You can see that through their history Jews went through two periods of exile but the second period of exile was much longer than the first period of exile (which was only from 600 – 530 BC).
The 20th Century Holocaust
Then the persecutions and pogroms against the Jews reached their peak. Hitler in World War II, through Nazi Germany tried to exterminate all the Jews living in Europe. And he almost succeeded by creating a mechanised system of exterminating them in gas ovens. However he was defeated and a remnant of Jews survived.
Modern Re-birth of Israel
And then in 1948 the Jews, through the United Nations, saw the remarkable re-birth of the modern state of Israel. It is remarkable just in the fact that there were people still around who identified themselves as ‘Jews’ after all these millenia without a homeland. But this reality allowed for the final words of Moses, written down 3500 years ago, to come true. There was a “Jewish’ people around to see this final prediction fulfilled in our time.

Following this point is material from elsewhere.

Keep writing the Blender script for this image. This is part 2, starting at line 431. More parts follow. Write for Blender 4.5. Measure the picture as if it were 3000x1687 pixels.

…then the Lord your God will restore your fortunes and have compassion on you and gather you again from all the nations where he scattered you. Even if you have been banished to the most distant land under the heavens, from there the Lord your God will gather you and bring you back. (Deuteronomy 30:3-4)

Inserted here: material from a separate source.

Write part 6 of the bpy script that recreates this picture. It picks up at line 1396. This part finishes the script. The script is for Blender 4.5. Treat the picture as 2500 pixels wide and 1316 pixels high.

It was also remarkable in that this state was founded in the teeth of opposition. Most of the surrounding nations in that region waged war against Israel in 1948 … in 1956 … in 1967 and again in 1973. Israel, a very small nation, often found itself at war with five nations at the same time. Yet not only did they survive, but their territories increased. In the war of 1967 the Jews regained Jerusalem, their historic capital city David had founded 3000 years ago. The aftermath of the creation of the state of Israel, and the fallout from these wars has created one of the most intractable conflicts and political problems of our world today. Strange how Moses’ words so long ago echo still today even though very few are even aware of what he wrote.